When Intel designed the 8087 it aimed to make a standard floating point format for future designs. An important aspect of the 8087 from a historical perspective was that it became the basis for the IEEE 754 floating point standard. The 8087 did not implement the eventual IEEE 754 standard in all its details, as the standard wasn't finished until 1985, but the 80387 did. The 8087 provided two basic 32/64-bit floating point data types and an additional extended 80-bit internal temporary format (that could also be stored in memory) to improve accuracy over large and complex calculations. Apart from this, the 8087 offered an 80-bit/18-digit packed BCD (binary coded decimal) format and 16, 32 and 64-bit integer data types.

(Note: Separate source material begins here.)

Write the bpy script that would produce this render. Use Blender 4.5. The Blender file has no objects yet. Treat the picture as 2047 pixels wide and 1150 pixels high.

The 8087 differed from subsequent Intel coprocessors in that it was directly connected to the address and data buses. The 8088/86 looked for instructions that commenced with the '11011' sequence and relinquished control to the coprocessor. The coprocessor handed control back once the sequence of coprocessor instructions ended. There was a potential crash problem if the coprocessor instruction failed to decode to one that the coprocessor understood. Intel's later coprocessors did not connect to the buses in the same way, but were handed the instructions by the main processor. This yielded an execution time penalty, but the potential crash problem was avoided because the main processor would ignore the instruction if the coprocessor refused to accept it. The 8087 was able to detect whether it was connected to a 8088 or a 8086 by monitoring the data bus during the reset cycle.

The 8087 was superseded by the 80287, 80387 and the 80487. Intel 80486DX, Pentium and later processors include a built-in coprocessor on the CPU core.